Crónicas de mi tierra, Chihuahua (VI)

EL SEÑOR DE MAPIMÍ, LA IMAGEN QUE LLEGÓ SOLA


Crónicas de mi tierra, Chihuahua (VI)

La Crónica de Chihuahua
Junio de 2014, 21:12 pm

Por Froilán Meza Rivera

Más increíble que la propia historia, es el hecho de que ésta no se haya dado a conocer antes a las recientes generaciones. Pero gracias a Norma Luz González, a Fanny Alejandra Martínez y a Lorena Aralí Pérez Macías, autoras de una recopilación de tradiciones orales, es como puede llegar hoy al público la legendaria historia de la imagen del Señor de Mapimí.

Un día del año 1850, en plena época de grandes sacudidas sociales y políticas en el país, apareció de repente en la Plaza de Armas de esta capital, un carrito de mulas, que se acomodó en un lado de la calle.

Era un carruaje pequeño, sin muelles, sencillo, arrastrado, dicen, por dos hermosas mulas blancas. Lo curioso era que el conductor no se veía por ningún lado.

Algún peatón, y alguno de aquellos hombres sin oficio que la pasaban cachetona en las bancas de la plaza, se asomaron a ver, pero lo único que había ahí era una caja de madera. Nadie se atrevió a tomar aquello, ni siquiera a hurgar, esperando a que en cualquier momento apareciera por ahí el cochero.

Por la tarde, las mulitas, solas, sin que nadie las condujera, arrimaron el carro a la catedral y lo colocaron cuidadosamente a las puertas del templo. Increíblemente, ahí permaneció el carrito haciendo guardia por varios días, sin que los animales desfallecieran por el hambre, y sin que se hubieran bajado a dormir. Ahí, como fieles soldados, las mulas aguantaron frío, calor, hambre y cansancio.

“¿Y el cochero?”

“¿De quién será el carro? ¿por qué está aquí?”
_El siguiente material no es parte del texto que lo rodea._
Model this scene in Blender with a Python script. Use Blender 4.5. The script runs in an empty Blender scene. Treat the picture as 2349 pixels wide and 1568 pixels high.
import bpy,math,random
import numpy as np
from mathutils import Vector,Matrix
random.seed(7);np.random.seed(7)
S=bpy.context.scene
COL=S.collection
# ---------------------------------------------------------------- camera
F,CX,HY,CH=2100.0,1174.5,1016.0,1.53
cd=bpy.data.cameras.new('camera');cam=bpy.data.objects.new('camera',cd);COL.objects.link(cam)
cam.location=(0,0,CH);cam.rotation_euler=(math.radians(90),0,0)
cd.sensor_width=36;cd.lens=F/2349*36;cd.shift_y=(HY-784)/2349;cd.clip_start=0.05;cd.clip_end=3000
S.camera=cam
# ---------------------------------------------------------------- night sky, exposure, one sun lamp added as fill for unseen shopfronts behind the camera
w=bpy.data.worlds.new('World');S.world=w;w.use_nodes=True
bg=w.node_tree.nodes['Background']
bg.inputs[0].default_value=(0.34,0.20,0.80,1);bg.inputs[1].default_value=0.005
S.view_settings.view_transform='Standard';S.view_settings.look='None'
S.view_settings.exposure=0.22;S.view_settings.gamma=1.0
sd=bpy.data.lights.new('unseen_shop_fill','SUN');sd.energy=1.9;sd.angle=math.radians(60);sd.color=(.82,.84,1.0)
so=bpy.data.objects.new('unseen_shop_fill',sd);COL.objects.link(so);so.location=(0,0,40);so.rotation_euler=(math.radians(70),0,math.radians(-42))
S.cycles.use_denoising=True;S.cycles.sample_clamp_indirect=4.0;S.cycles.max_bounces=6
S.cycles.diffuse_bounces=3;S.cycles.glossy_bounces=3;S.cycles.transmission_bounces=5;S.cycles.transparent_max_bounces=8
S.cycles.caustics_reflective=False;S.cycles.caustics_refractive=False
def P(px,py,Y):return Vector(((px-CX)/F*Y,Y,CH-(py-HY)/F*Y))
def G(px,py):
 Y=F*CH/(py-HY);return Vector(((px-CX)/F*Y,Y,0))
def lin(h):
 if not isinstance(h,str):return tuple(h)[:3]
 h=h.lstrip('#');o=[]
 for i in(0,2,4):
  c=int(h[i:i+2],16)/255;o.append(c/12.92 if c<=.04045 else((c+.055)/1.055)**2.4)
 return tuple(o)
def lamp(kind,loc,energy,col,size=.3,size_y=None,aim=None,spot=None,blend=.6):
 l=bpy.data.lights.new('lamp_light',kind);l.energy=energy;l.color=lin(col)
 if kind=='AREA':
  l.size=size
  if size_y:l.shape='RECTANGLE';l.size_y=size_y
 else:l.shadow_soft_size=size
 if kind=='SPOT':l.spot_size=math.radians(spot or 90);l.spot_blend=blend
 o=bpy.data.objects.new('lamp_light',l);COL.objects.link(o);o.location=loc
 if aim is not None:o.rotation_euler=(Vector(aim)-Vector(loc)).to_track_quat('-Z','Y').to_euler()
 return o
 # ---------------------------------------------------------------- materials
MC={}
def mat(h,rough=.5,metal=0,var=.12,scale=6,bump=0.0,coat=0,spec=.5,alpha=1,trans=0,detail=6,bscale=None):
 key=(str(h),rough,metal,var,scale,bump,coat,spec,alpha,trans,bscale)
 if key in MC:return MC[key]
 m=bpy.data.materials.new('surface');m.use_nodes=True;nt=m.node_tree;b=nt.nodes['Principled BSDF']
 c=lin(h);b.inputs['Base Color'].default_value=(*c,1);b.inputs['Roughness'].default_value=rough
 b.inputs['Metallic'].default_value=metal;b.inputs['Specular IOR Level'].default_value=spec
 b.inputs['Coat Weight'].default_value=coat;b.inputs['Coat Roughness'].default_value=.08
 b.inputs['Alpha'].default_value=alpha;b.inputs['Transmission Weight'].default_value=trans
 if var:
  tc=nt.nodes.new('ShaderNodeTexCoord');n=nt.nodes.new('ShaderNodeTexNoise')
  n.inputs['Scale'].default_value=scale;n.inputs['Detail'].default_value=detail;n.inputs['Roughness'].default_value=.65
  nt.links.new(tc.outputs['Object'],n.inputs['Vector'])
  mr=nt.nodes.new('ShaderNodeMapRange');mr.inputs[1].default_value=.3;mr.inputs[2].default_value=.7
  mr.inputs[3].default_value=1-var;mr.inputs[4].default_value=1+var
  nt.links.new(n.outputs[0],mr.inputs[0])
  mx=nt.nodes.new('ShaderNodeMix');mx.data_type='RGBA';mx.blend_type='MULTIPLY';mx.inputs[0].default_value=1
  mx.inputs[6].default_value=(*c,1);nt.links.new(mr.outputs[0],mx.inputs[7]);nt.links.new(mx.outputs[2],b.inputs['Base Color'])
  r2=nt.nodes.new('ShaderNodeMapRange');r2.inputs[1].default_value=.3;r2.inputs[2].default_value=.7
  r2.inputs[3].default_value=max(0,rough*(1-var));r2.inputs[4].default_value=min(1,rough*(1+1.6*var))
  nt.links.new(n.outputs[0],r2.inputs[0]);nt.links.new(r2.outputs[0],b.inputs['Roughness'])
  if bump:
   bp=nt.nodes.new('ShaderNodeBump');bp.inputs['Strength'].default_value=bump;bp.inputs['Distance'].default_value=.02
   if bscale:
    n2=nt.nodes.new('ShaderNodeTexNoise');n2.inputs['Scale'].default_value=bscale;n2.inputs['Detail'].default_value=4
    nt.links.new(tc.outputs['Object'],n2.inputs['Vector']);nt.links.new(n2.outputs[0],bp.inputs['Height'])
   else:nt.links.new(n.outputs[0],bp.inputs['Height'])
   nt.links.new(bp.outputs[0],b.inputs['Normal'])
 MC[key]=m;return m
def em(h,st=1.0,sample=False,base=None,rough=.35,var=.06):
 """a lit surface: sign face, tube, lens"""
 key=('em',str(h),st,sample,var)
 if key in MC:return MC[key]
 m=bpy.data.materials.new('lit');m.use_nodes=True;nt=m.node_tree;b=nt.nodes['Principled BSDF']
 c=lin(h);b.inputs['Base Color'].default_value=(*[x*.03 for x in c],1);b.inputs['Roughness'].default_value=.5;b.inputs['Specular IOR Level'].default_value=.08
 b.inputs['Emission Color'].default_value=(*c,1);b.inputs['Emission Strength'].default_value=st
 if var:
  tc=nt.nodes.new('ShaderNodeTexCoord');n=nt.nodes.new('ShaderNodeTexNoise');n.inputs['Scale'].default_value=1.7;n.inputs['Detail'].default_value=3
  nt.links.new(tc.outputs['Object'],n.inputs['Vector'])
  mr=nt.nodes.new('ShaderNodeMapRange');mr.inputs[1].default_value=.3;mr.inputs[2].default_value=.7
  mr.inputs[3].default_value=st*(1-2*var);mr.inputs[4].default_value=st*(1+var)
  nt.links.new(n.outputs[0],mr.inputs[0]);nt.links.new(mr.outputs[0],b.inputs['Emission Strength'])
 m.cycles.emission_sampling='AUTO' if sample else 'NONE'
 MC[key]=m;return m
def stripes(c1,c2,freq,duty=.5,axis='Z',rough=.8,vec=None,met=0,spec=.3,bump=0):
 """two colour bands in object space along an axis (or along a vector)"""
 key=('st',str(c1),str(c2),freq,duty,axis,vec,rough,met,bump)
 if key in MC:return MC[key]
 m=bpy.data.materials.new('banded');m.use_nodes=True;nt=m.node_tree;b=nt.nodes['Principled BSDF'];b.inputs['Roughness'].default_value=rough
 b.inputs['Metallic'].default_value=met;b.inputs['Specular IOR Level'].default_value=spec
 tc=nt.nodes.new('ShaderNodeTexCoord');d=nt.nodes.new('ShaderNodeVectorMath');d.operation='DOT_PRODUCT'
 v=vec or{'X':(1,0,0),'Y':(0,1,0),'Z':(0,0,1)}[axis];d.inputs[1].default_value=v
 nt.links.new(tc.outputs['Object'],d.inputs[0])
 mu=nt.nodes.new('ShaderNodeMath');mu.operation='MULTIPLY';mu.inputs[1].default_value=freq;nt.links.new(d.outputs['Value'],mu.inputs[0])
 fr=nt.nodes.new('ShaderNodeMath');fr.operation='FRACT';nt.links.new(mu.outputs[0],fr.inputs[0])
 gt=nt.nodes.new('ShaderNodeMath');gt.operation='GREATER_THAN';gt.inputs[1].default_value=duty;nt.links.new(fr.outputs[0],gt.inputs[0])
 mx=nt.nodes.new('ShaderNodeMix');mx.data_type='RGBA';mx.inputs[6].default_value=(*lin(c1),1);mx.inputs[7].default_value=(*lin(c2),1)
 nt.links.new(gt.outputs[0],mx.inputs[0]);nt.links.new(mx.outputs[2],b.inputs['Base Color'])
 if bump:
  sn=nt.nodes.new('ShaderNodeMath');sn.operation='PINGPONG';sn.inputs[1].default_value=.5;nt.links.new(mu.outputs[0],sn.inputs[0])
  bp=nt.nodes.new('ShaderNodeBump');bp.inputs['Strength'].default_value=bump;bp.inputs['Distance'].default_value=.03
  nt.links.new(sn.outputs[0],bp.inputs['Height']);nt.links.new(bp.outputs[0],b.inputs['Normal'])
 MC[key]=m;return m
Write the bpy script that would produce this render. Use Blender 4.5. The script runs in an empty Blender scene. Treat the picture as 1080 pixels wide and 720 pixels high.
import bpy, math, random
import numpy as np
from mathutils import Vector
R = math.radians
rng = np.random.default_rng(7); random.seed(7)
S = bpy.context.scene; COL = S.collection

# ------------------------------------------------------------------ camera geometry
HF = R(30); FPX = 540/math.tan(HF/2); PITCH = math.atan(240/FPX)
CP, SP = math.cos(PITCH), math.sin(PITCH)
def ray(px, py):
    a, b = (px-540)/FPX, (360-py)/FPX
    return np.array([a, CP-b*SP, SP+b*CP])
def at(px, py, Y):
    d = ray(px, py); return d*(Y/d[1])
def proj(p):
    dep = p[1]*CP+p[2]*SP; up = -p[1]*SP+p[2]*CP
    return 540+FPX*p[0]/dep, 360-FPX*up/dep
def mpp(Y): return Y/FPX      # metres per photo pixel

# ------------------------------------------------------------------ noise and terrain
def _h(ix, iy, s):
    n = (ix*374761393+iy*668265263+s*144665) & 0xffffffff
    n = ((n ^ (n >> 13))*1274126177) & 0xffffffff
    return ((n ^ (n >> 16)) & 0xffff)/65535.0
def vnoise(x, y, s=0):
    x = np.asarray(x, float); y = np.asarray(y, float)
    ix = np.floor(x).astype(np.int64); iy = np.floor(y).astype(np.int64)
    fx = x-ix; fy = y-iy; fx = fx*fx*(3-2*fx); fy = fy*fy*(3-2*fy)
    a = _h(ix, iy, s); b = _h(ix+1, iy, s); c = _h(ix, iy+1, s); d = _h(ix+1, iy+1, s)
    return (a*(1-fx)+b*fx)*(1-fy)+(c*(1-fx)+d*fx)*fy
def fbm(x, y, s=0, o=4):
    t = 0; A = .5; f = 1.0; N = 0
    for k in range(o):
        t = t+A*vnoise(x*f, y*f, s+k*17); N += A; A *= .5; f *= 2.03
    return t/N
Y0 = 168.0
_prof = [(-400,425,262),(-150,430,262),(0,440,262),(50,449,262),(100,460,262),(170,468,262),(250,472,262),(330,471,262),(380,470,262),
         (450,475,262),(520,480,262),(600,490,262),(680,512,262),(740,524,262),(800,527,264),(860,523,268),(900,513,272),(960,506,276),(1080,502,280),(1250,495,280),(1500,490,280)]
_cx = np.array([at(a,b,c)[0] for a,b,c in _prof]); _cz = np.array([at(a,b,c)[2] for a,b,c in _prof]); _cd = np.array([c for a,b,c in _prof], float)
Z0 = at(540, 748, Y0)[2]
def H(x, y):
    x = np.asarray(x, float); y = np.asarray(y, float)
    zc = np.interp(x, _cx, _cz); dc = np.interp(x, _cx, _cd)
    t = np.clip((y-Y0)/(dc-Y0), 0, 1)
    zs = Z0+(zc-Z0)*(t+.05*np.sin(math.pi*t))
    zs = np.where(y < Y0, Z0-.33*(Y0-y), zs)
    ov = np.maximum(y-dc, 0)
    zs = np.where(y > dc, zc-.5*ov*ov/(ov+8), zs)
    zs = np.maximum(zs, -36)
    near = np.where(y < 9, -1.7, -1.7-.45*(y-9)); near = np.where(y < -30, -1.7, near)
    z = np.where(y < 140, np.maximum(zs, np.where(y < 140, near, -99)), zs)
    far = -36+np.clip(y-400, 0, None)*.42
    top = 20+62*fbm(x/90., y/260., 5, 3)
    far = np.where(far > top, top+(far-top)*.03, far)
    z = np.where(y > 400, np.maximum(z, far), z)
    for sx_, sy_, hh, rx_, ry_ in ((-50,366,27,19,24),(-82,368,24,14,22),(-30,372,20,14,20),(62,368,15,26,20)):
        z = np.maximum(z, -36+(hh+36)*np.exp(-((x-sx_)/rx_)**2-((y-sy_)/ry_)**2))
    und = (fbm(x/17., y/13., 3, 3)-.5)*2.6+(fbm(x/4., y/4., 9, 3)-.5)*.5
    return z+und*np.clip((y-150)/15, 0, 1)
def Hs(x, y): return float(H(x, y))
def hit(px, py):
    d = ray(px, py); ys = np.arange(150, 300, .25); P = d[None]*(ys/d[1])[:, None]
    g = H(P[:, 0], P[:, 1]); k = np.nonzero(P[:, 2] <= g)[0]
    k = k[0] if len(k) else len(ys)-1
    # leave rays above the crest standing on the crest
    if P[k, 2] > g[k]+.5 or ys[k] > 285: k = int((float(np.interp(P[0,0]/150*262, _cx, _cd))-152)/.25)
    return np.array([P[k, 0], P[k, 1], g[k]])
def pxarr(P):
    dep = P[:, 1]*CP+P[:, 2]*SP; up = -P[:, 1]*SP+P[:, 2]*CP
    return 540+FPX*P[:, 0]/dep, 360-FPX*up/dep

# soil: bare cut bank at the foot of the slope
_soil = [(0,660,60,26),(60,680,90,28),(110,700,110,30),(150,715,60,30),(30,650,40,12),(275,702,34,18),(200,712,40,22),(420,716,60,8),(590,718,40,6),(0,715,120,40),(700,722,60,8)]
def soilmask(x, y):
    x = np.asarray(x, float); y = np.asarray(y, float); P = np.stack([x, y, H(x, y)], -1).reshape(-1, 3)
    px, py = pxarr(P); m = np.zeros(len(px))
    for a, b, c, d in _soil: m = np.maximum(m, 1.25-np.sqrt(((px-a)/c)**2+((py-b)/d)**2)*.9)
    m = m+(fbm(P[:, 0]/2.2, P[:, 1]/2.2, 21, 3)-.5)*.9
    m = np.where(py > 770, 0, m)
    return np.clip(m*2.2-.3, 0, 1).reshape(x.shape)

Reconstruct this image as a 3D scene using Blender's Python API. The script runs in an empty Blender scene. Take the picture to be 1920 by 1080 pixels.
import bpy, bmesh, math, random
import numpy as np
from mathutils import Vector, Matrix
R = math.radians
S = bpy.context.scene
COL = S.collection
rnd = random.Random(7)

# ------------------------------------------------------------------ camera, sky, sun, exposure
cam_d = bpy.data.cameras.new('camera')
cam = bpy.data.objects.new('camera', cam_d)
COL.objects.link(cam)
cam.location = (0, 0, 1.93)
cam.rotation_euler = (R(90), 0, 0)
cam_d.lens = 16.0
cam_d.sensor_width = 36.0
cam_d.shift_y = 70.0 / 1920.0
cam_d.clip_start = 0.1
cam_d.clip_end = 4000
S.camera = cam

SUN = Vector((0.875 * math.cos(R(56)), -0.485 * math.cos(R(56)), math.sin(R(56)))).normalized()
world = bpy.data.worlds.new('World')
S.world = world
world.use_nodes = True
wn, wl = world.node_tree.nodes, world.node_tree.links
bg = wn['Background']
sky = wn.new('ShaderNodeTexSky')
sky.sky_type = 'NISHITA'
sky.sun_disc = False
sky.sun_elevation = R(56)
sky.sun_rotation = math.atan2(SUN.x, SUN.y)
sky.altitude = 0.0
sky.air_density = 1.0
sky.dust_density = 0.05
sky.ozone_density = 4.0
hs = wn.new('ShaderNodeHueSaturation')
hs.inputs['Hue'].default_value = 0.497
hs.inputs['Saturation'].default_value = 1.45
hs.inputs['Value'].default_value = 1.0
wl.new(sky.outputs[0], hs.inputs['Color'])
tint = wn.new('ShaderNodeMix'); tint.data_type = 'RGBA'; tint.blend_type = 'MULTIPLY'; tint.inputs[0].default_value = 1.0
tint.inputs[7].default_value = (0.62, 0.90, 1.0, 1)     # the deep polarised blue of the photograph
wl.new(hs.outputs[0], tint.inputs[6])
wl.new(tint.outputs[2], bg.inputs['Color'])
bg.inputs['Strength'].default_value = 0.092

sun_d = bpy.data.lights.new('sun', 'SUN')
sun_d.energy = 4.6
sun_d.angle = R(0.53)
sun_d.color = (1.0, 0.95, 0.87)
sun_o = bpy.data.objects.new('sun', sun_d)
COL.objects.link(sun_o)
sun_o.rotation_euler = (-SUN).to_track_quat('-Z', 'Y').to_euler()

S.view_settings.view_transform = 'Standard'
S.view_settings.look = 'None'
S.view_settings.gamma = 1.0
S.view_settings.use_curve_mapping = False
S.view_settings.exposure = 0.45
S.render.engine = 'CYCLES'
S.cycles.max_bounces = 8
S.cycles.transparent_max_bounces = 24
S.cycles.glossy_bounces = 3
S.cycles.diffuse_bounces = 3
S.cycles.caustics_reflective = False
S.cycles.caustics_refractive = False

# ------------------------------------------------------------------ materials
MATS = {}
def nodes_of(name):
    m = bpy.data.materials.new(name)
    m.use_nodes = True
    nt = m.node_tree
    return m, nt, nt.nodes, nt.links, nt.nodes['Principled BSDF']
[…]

“¿Y cómo se sostienen estos pobres animales de pie?”, se preguntaban los feligreses y los vagos de la plaza, al ver que el martirio de las mulas no llegaba a su fin. Finalmente, en acuerdo los religiosos franciscanos con el capitán de la guardia del Ayuntamiento, decidieron desenganchar las mulitas y darles agua y avena, aunque parece ser que ya alguien, tal vez un conductor de los carros de alquiler, se había compadecido de ellas y les había llevado algún alimento.

Bajaron entonces la caja, la abrieron y sacaron la paja que impedía que se dañase el objeto que contenía. Era una imagen de Cristo, llamado el Señor de Mapimí, igual a la que se adoraba en Cuencamé, en el sur de Durango. Era una estatua labrada en madera. Ésta es la misma imagen que actualmente se encuentra del lado izquierdo a la entrada de la puerta mayor de la catedral y a la que en años recientes le añadieron un altar a sus pies dedicado al santo chihuahuense San Pedro de Jesús Maldonado.

Llegó el Cristo solo, pues, sin que nadie aquí lo hubiera requerido, y sin que nadie hubiera avisado de su envío.

El misterio encantó a los chihuahuenses de entonces, hartos como estaban de guerras intestinas y de golpes de estado. En efecto, el hecho de que el carruaje hubiera llegado sin cochero, era el signo de que se trataba de un milagro. Cuando los misioneros franciscanos encargados de la parroquia decidieron otorgar un lugar de culto a esta nueva imagen, le dedicación se realizó en una misa especial, y el templo se abarrotó de tanta concurrencia.
A todos fascinaba el misterio, y más cuando se supo que las mulitas, una vez que se les desunció del carro, desaparecieron. Simplemente, dijeron entonces, los animales se fueron caminando rumbo al sur, tal vez por el Camino Real, y ya nadie supo dar razón de ellos.

La imagen de madera se hizo célebre, y su fama duró décadas, aunque hoy en día ya nadie se acuerda del prodigio de su aparición en esta tierra. Algo curioso es que este Cristo, al parecer, tiene articulaciones, pues su cabeza y extremidades están unidas por goznes, lo que hace posible que se mueva. De hecho, muchos feligreses notaron que se movía, lenta y pausadamente, y que volteaba su cara alternadamente a ambos lados. Actualmente es difícil apreciar dichos goznes, y suena increíble que el Cristo haya llegado desde la ciudad de México (porque una versión aseguraba que la había enviado acá el mismo Obispo de la Catedral Metropolitana de la capital) guiado y transportado tan sólo por dos mulas.

Según doña María Alcalá, los ancianos contaban que, con el paso de los años, el Cristo fue perdiendo el movimiento, y esto se atribuye a que los feligreses olvidaron el milagro que sucedió hace tantos años.